Jimi Hendrix

By Erika Cox

To analyze any of Jimi Hendrix’s songs I will need to briefly discuss his exceptional musical talent and influence. According to Rolling Stone and Guitar World Magazines and a host of other musical artists and critics, Jimi Hendrix is the greatest guitarist in the modern world and one of the most innovative guitarists that have ever lived.

No one has ever matched his skill and talent. Considered to be the most influential guitarist in modern music, Jimi Hendrix perfected the deliberate use of distortion and feedback, using it to complement his natural virtuoso ability. He had charisma, raw talent, and creativity to excess - delivering some of the most revolutionary music of the 20th century.

He was not only a guitar genius but also a brilliant composer and creative songwriter, he was a trendsetter. Hendrix perfected the use of different sounds, distortion and feedback with his guitar creating sounds never duplicated.

More than any other musical artist, his music and guitar playing influenced artists from every genre of music and is still strong almost 40 years after his untimely death.

Purple Haze displayed his enormous talent, guitar playing and influence. Hendrix wrote and composed all of his songs and like Bob Dylan he pushed the envelope with his unlimited creativity and artistic abilities, he definitely thought outside the box.

A self-taught left-handed guitarist, Hendrix played with a right-handed Fender Stratocaster - upside down and re-strung while performing and recording. His use of the Strat's tremolo bar was one of the signature elements of his blues influenced style of rock music, which can be heard in Purple Haze.

In addition to his songwriting and guitar playing, Jimi Hendrix was also a pioneer in using the recording studio as an "instrument" perfecting his sound all of these things are what made him such an exceptional musician.

Hendrix grew up listening to the blues because his Father loved the Blues. Some of his favorite bluesmen were Howlin Wolf, Muddy Waters, John Lee Hooker, and Buddy Guy and their influences are heard in Purple Haze, especially Muddy Waters’ electric guitar playing.

It’s obvious Hendrix was a great blues player, taking notes from electric blues guitarist Muddy Waters, but with Purple Haze Hendrix expanded the sound of the electric guitar and the Blues by taking both to another dimension just as Muddy Waters took blues to another level by being the first to play the blues with an electric guitar.

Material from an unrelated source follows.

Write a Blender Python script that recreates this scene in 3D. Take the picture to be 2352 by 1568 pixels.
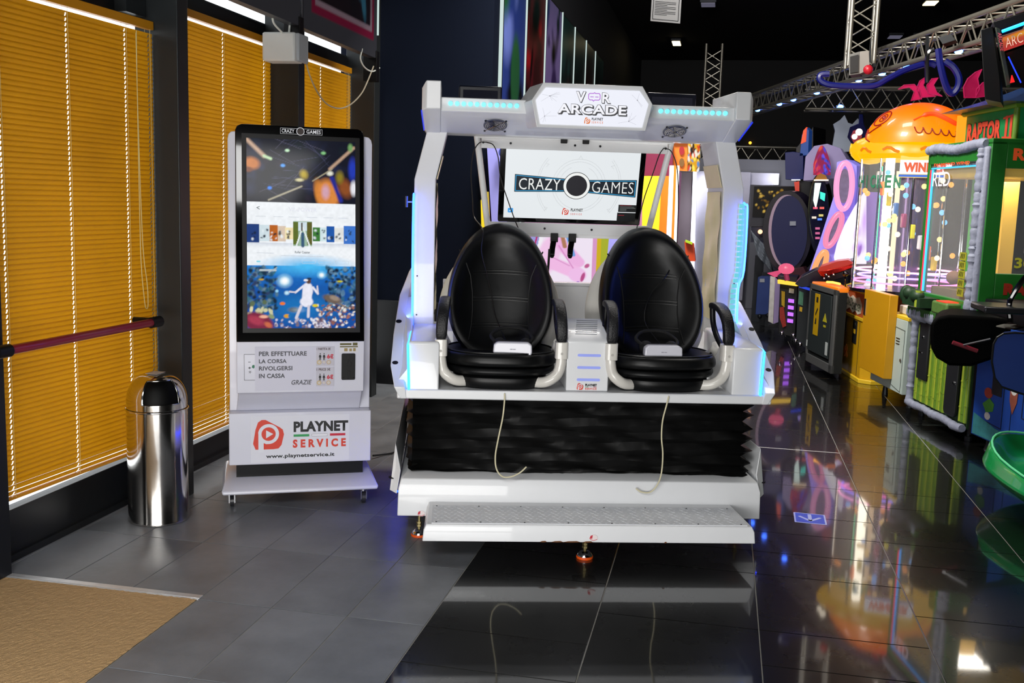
import bpy, math, random
import numpy as np
from mathutils import Vector, Matrix
random.seed(7); rng=np.random.default_rng(7)
for o in list(bpy.data.objects): bpy.data.objects.remove(o)
S=bpy.context.scene; C=S.collection
PI=math.pi; sin=math.sin; cos=math.cos; rad=math.radians
# ---------------------------------------------------------------- camera (lens fitted on the floor joints)
def cam_axes(p,r,y):
    f=Vector((sin(y)*cos(p),cos(y)*cos(p),-sin(p))); ri=Vector((cos(y),-sin(y),0)); d=f.cross(ri)
    return cos(r)*ri+sin(r)*d, -sin(r)*ri+cos(r)*d, f
EYE=Vector((0,0,1.556)); FPX=2347.0
CR,CD,CF=cam_axes(rad(7.95),rad(-1.735),rad(-11.45))
cd=bpy.data.cameras.new('camera'); cam=bpy.data.objects.new('camera',cd); C.objects.link(cam)
cam.matrix_world=Matrix(((CR.x,-CD.x,-CF.x,EYE.x),(CR.y,-CD.y,-CF.y,EYE.y),(CR.z,-CD.z,-CF.z,EYE.z),(0,0,0,1)))
cd.sensor_width=36; cd.lens=36*FPX/2352; cd.clip_start=.05; cd.clip_end=200
S.camera=cam
def ray(x,y): return CR*((x-1176)/FPX)+CD*((y-784)/FPX)+CF
def AY(x,y,Y): d=ray(x,y); return EYE+d*(Y/d.y)            # point of the place seen at (x, y), at depth Y
def AX(x,y,X): d=ray(x,y); return EYE+d*(X/d.x)
def AZ(x,y,Z=0.): d=ray(x,y); return EYE+d*((Z-EYE.z)/d.z)
# ---------------------------------------------------------------- world, lights, exposure
S.view_settings.view_transform='Standard'; S.view_settings.look='None'; S.view_settings.exposure=0.0; S.view_settings.gamma=1.0
S.view_settings.use_curve_mapping=False
w=bpy.data.worlds.new('daylight'); S.world=w; w.use_nodes=True
w.node_tree.nodes['Background'].inputs[0].default_value=(.93,.97,1,1); w.node_tree.nodes['Background'].inputs[1].default_value=2.6
def area(name,loc,tgt,sx,sy,power,col):
    l=bpy.data.lights.new(name,'AREA'); l.shape='RECTANGLE'; l.size=sx; l.size_y=sy; l.energy=power; l.color=col
    o=bpy.data.objects.new(name,l); C.objects.link(o); o.location=loc
    o.rotation_euler=(Vector(tgt)-Vector(loc)).to_track_quat('-Z','Y').to_euler(); return o
area('entrance_daylight',(-.75,.35,.48),(-.45,4.5,.38),2.6,.9,98,(1,.985,.96))
area('near_floor_fill',(-.9,.9,2.5),(-1.1,2.0,0.),2.0,.8,62,(.99,.985,.97))  # unseen fill hung low, added to brighten the floor near the camera
area('hall_fill_near',(.9,5.6,4.35),(1.5,8.6,.9),.9,.9,75,(1,.95,.86))  # unseen fill added to brighten the right-hand row, kept out of floor reflections
area('hall_fill_mid',(.4,8.6,4.4),(1.2,11.5,1.),.8,.8,60,(1,.93,.86))  # unseen fill added over the middle of the hall
area('hall_fill_left',(-.9,7.0,3.9),(1.35,8.9,.5),.8,.8,230,(1,.95,.88))  # unseen fill added to brighten machine fronts that face the aisle
area('hall_fill_far',(-.2,10.2,4.4),(.8,14.5,1.2),.8,.8,60,(.92,.9,1))  # unseen fill added for the far machines
# ---------------------------------------------------------------- materials
def lin(h):
    h=h.lstrip('#'); out=[]
    for i in (0,2,4):
        c=int(h[i:i+2],16)/255; out.append(c/12.92 if c<=.04045 else ((c+.055)/1.055)**2.4)
    return tuple(out)
MATS={}
def mat(name,col='#888888',rough=.5,metal=0.,em=0.,emc=None,var=.08,scale=9.,bump=0.,bscale=60.,trans=0.,coat=0.,ior=1.45,alpha=1.,spec=.5):
    if name in MATS: return MATS[name]
    m=bpy.data.materials.new(name); m.use_nodes=True; nt=m.node_tree; b=nt.nodes['Principled BSDF']
    c=lin(col) if isinstance(col,str) else col
    tc=nt.nodes.new('ShaderNodeTexCoord')
    if var>0:
        n=nt.nodes.new('ShaderNodeTexNoise'); n.inputs['Scale'].default_value=scale; n.inputs['Detail'].default_value=4
        nt.links.new(tc.outputs['Object'],n.inputs['Vector'])
        mx=nt.nodes.new('ShaderNodeMix'); mx.data_type='RGBA'
        mx.inputs[6].default_value=(*[x*(1-var) for x in c],1); mx.inputs[7].default_value=(*[min(1,x*(1+var)) for x in c],1)
        nt.links.new(n.outputs['Fac'],mx.inputs[0]); nt.links.new(mx.outputs[2],b.inputs['Base Color'])
    else: b.inputs['Base Color'].default_value=(*c,1)
    b.inputs['Roughness'].default_value=rough; b.inputs['Metallic'].default_value=metal; b.inputs['IOR'].default_value=ior
    b.inputs['Specular IOR Level'].default_value=spec
    b.inputs['Transmission Weight'].default_value=trans; b.inputs['Coat Weight'].default_value=coat; b.inputs['Alpha'].default_value=alpha
    if em>0:
        e=lin(emc) if emc else c; b.inputs['Emission Color'].default_value=(*e,1); b.inputs['Emission Strength'].default_value=em
    if bump>0:
        n2=nt.nodes.new('ShaderNodeTexNoise'); n2.inputs['Scale'].default_value=bscale; n2.inputs['Detail'].default_value=5
        nt.links.new(tc.outputs['Object'],n2.inputs['Vector'])
        bp=nt.nodes.new('ShaderNodeBump'); bp.inputs['Strength'].default_value=bump; bp.inputs['Distance'].default_value=.01
        nt.links.new(n2.outputs['Fac'],bp.inputs['Height']); nt.links.new(bp.outputs['Normal'],b.inputs['Normal'])
    MATS[name]=m; return m
def glow(name,col,em): # lamps, screens, LEDs
    return mat(name,'#101010',.3,em=em,emc=col,var=0)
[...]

Hendrix was keeping true to his blues roots but in order for him to become well known he needed to mix it up and give it a rock sound. He makes Purple Haze sound like the blues on speed with his spacey sounds, distortion and enormous feedback.

Hendrix often said his music or what he tried to convey through his music was freedom; the freedom to enjoy the sounds, the freedom to listen and let your imagination take over and the freedom to play the guitar many different ways.

Hendrix’s musical technique with his guitar playing conveyed the meaning of being an individual and expanding one’s creativity, stretching the envelope and thinking outside the box; the unusual beginning and ending of the song, the raunchy sounds and the spacey sounds were all different, unique and creative.

Hendrix’s guitar playing, composition, recording, performance and musical techniques in his songs were and are unmatched.